A new dimension to Dorothy’s room…

An exhibition at Rydal Mount gives a new insight into the life of Dorothy Wordsworth – in her own bedroom.

Dorothy’s Room is a new installation created for Rydal Mount which uses film, sound and objects brought in from the outside landscape.  Dorothy, the sister of William Wordsworth, lived at Rydal Mount with the poet and his wife, Mary. She was an author, poet and diarist herself.

Dorothy's Room

The exhibition, created by Louise Ann Wilson, is part of a project called Women’s Walks to Remember.  “With memory I was there” is a new participatory walking-art project that celebrates the walking-lives of Lake District women and collects maps, drawings, objects, photos, films and sounds relating to a significant route that they can no longer walk.

The project is inspired by Dorothy Wordsworth’s Rydal Journals in which she describes “rural sights and sounds” in vivid detail and recollects the landscape and walks she was no longer able to do.

“In older age Dorothy gradually became house, bedroom and terrace bound, relying on memory to transport herself into the landscape she had once walked,” says Louise Ann.

“It was really radical at that time for a woman to walk in the landscape.”

Dorothy also brought “treasures” into her “quiet” room. The walls were hung with paintings, pots of flowers lined her window ledge, plants grew around her window, which framed the fells she once walked, sunshine and the “sweet sound” of a robin singing entered from the garden. William acknowledged the importance of her influence in some of his poems.

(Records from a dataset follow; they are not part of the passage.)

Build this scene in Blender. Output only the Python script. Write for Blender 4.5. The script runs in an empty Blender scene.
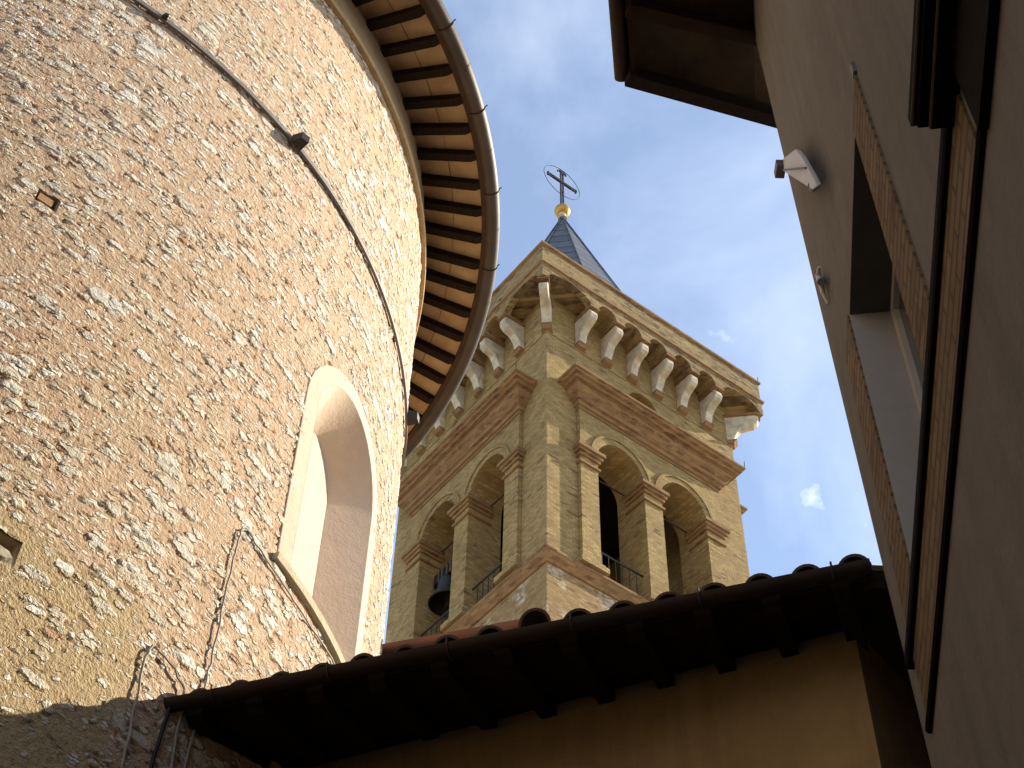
import bpy, bmesh, math, random
import numpy as np
from mathutils import Matrix, Vector
random.seed(7)
sc = bpy.context.scene
col = sc.collection
H = 1.6                                   # eye height; heights below are measured from the eye
# ------------------------------------------------------------------ camera
FPX, PITCH, ROLL = 1561.65, math.radians(50.281), math.radians(1.5432)
_F = Vector((0, math.cos(PITCH), math.sin(PITCH)))
_R0 = Vector((1, 0, 0)); _U0 = Vector((0, -math.sin(PITCH), math.cos(PITCH)))
_R = math.cos(ROLL)*_R0 + math.sin(ROLL)*_U0
_U = -math.sin(ROLL)*_R0 + math.cos(ROLL)*_U0
cd = bpy.data.cameras.new('camera'); cam = bpy.data.objects.new('camera', cd); col.objects.link(cam)
cd.sensor_width = 36; cd.lens = FPX*36/1024; cd.clip_start = 0.05; cd.clip_end = 3000
M = Matrix((( _R.x, _U.x, -_F.x, 0), (_R.y, _U.y, -_F.y, 0), (_R.z, _U.z, -_F.z, H), (0, 0, 0, 1)))
cam.matrix_world = M
sc.camera = cam
# ------------------------------------------------------------------ world, sun, exposure
SUN = Vector((0.7945, 0.3590, 0.4900)).normalized()
EL = math.asin(SUN.z); AZ = math.atan2(SUN.x, SUN.y)
SKY_STRENGTH, SUN_STRENGTH = 0.135, 4.9
sc.view_settings.view_transform = 'Standard'; sc.view_settings.look = 'None'
sc.view_settings.exposure = 0.94; sc.view_settings.gamma = 1.0
w = bpy.data.worlds.new('World'); sc.world = w; w.use_nodes = True
nt = w.node_tree; nt.nodes.clear()
wo = nt.nodes.new('ShaderNodeOutputWorld'); bg = nt.nodes.new('ShaderNodeBackground')
sky = nt.nodes.new('ShaderNodeTexSky'); sky.sky_type = 'NISHITA'; sky.sun_disc = False
sky.sun_elevation = EL; sky.sun_rotation = AZ
sky.altitude = 400; sky.air_density = 1.0; sky.dust_density = 0.4; sky.ozone_density = 1.2
tc = nt.nodes.new('ShaderNodeTexCoord')
def wn(t, **k):
    n = nt.nodes.new(t)
    for a, b in k.items(): setattr(n, a, b)
    return n
def wmath(op, a, b=None, clamp=False):
    n = wn('ShaderNodeMath', operation=op, use_clamp=clamp)
    for i, s in enumerate((a, b)):
        if s is None: continue
        if isinstance(s, (int, float)): n.inputs[i].default_value = s
        else: nt.links.new(s, n.inputs[i])
    return n.outputs[0]
no = wn('ShaderNodeTexNoise'); no.inputs['Scale'].default_value = 4.0; no.inputs['Detail'].default_value = 6; no.inputs['Roughness'].default_value = .58; no.inputs['Distortion'].default_value = .5
nt.links.new(tc.outputs['Generated'], no.inputs['Vector'])
veil = wn('ShaderNodeMapRange'); veil.inputs[1].default_value = .42; veil.inputs[2].default_value = .72; veil.inputs[3].default_value = .07; veil.inputs[4].default_value = .27
nt.links.new(no.outputs['Fac'], veil.inputs[0])
no2 = wn('ShaderNodeTexNoise'); no2.inputs['Scale'].default_value = 70; no2.inputs['Detail'].default_value = 6; no2.inputs['Roughness'].default_value = .6
nt.links.new(tc.outputs['Generated'], no2.inputs['Vector'])
amount = veil.outputs[0]
def pix_dir(x, y):
    return (_F + (x-512)/FPX*_R - (y-384)/FPX*_U).normalized()
for (x, y, rad, amt) in ((812, 497, .014, .38), (722, 343, .024, .22), (795, 355, .008, .2), (862, 522, .009, .3)):   # small puffs of cloud, by direction in the sky
    d = pix_dir(x, y)
    vd = wn('ShaderNodeVectorMath', operation='DISTANCE'); nt.links.new(tc.outputs['Generated'], vd.inputs[0]); vd.inputs[1].default_value = d
    q = wmath('DIVIDE', vd.outputs['Value'], rad)
    q = wmath('SUBTRACT', 1.0, q)
    nn = wmath('MULTIPLY', wmath('SUBTRACT', no2.outputs['Fac'], .5), 4.2)
    q = wmath('MULTIPLY', wmath('ADD', q, nn), .8, True)
    q = wmath('MULTIPLY', q, wmath('MULTIPLY', wmath('SUBTRACT', 1.5, wmath('DIVIDE', vd.outputs['Value'], rad)), 1.0, True))
    amount = wmath('MAXIMUM', amount, wmath('MULTIPLY', q, amt))
mx = wn('ShaderNodeMix', data_type='RGBA'); nt.links.new(amount, mx.inputs[0])
nt.links.new(sky.outputs[0], mx.inputs[6]); mx.inputs[7].default_value = (7.5, 7.9, 8.6, 1)
nt.links.new(mx.outputs[2], bg.inputs['Color']); bg.inputs['Strength'].default_value = SKY_STRENGTH
nt.links.new(bg.outputs[0], wo.inputs[0])
sl = bpy.data.lights.new('sun', 'SUN'); sl.energy = SUN_STRENGTH; sl.angle = math.radians(.53); sl.color = (1, .91, .74)
so = bpy.data.objects.new('sun', sl); col.objects.link(so); so.location = (0, 0, 80)
so.rotation_euler = (-SUN).to_track_quat('-Z', 'Y').to_euler()

# ------------------------------------------------------------------ material helpers
class NT:
    def __init__(s, name):
        s.m = bpy.data.materials.new(name); s.m.use_nodes = True; s.t = s.m.node_tree
        s.b = s.t.nodes['Principled BSDF']; s.o = s.t.nodes['Material Output']
        s.b.inputs['Specular IOR Level'].default_value = .25
    def n(s, t, **k):
        n = s.t.nodes.new(t)
        for a, b in k.items(): setattr(n, a, b)
        return n
    def put(s, sock, v):
        if v is None: return
        if isinstance(v, bpy.types.NodeSocket): s.t.links.new(v, sock)
        elif isinstance(v, (tuple, list)) and sock.type == 'RGBA' and len(v) == 3: sock.default_value = (*v, 1)
        else: sock.default_value = v
    def math(s, op, a, b=None, c=None, clamp=False):
        n = s.n('ShaderNodeMath', operation=op, use_clamp=clamp)
        s.put(n.inputs[0], a); s.put(n.inputs[1], b); s.put(n.inputs[2], c); return n.outputs[0]
    def mix(s, f, a, b, mode='MIX'):
        n = s.n('ShaderNodeMix', data_type='RGBA', blend_type=mode); s.put(n.inputs[0], f); s.put(n.inputs[6], a); s.put(n.inputs[7], b); return n.outputs[2]
    def rng(s, v, a, b, c=0., d=1., smooth=False):
        n = s.n('ShaderNodeMapRange'); s.put(n.inputs[0], v)
        if smooth: n.interpolation_type = 'SMOOTHSTEP'
        for i, q in enumerate((a, b, c, d)): n.inputs[i+1].default_value = q
        return n.outputs[0]
    def noise(s, v, sc_, det=4, rough=.55, dist=0.):
        n = s.n('ShaderNodeTexNoise'); s.put(n.inputs['Vector'], v); n.inputs['Scale'].default_value = sc_
        n.inputs['Detail'].default_value = det; n.inputs['Roughness'].default_value = rough; n.inputs['Distortion'].default_value = dist; return n
    def obj(s): return s.n('ShaderNodeTexCoord').outputs['Object']
    def uv(s): return s.n('ShaderNodeTexCoord').outputs['UV']
    def sep(s, v): n = s.n('ShaderNodeSeparateXYZ'); s.put(n.inputs[0], v); return n.outputs
    def comb(s, x, y, z=0.):
        n = s.n('ShaderNodeCombineXYZ'); s.put(n.inputs[0], x); s.put(n.inputs[1], y); s.put(n.inputs[2], z); return n.outputs[0]
    def bump(s, h, dist=.01, strength=1.):
        n = s.n('ShaderNodeBump'); s.put(n.inputs['Height'], h); n.inputs['Distance'].default_value = dist; n.inputs['Strength'].default_value = strength
        s.t.links.new(n.outputs[0], s.b.inputs['Normal'])
    def fin(s, colr, rough=.9, metal=0.):
        s.put(s.b.inputs['Base Color'], colr); s.put(s.b.inputs['Roughness'], rough); s.b.inputs['Metallic'].default_value = metal; return s.m

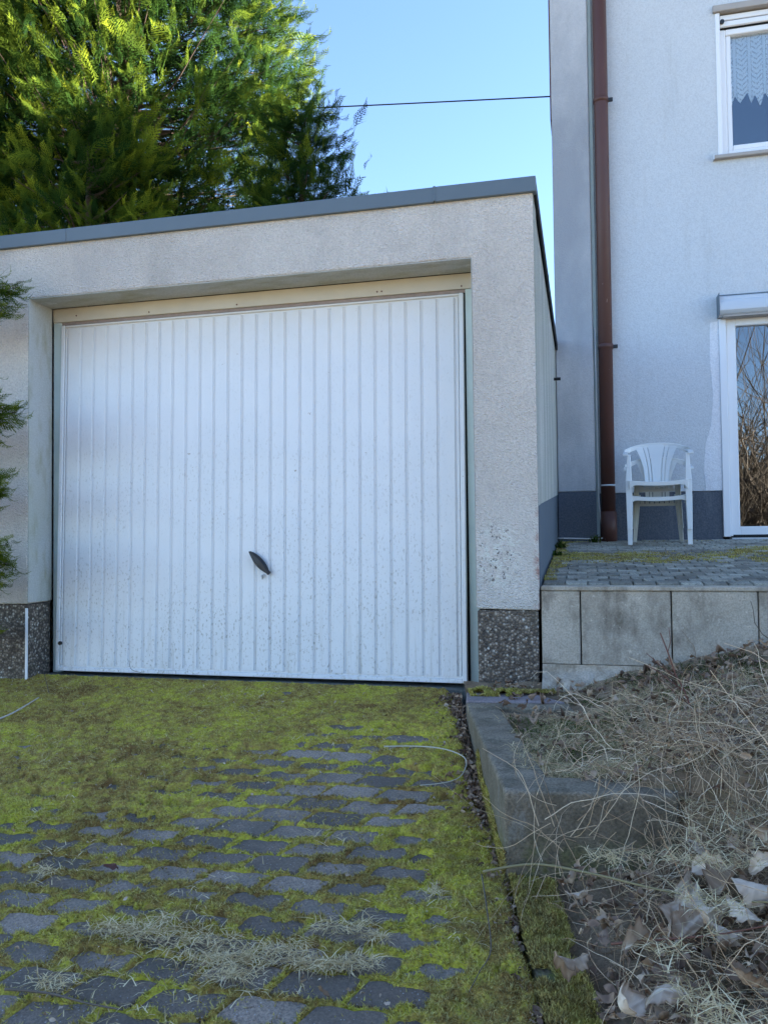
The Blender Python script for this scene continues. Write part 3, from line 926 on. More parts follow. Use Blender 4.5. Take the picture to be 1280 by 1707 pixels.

The exhibition has a display of objects and artefacts on the bed, on whose pillows are copied scripts from the journals. There are knitting needles and thimbles, birds’ eggs, feathers, dried flowers and herbs. A repeating film of Dorothy’s landscape is projected onto the bedroom wall.

Dorothy's pillow

Louise Ann Wilson has a Ph.D. in Theatre Studies from Lancaster Institute of the Contemporary Arts, Lancaster University, where she is a visiting lecturer.  The title of her thesis is: ‘Emplacing, Re-Imaging and Transforming ‘Missing’ Life-Events: A Feminine Sublime Approach to the Creation of Socially Engaged Scenography in Site-Specific Walking-Performance in Rural Landscapes’.

Rydal Mount curator Peter Elkington said: “This adds an extra dimension because it brings people to see Dorothy in a new light, in the very room where she spent a lot of her time.”

The exhibition runs until August 28 and then moves to the Wordsworth Trust in Grasmere.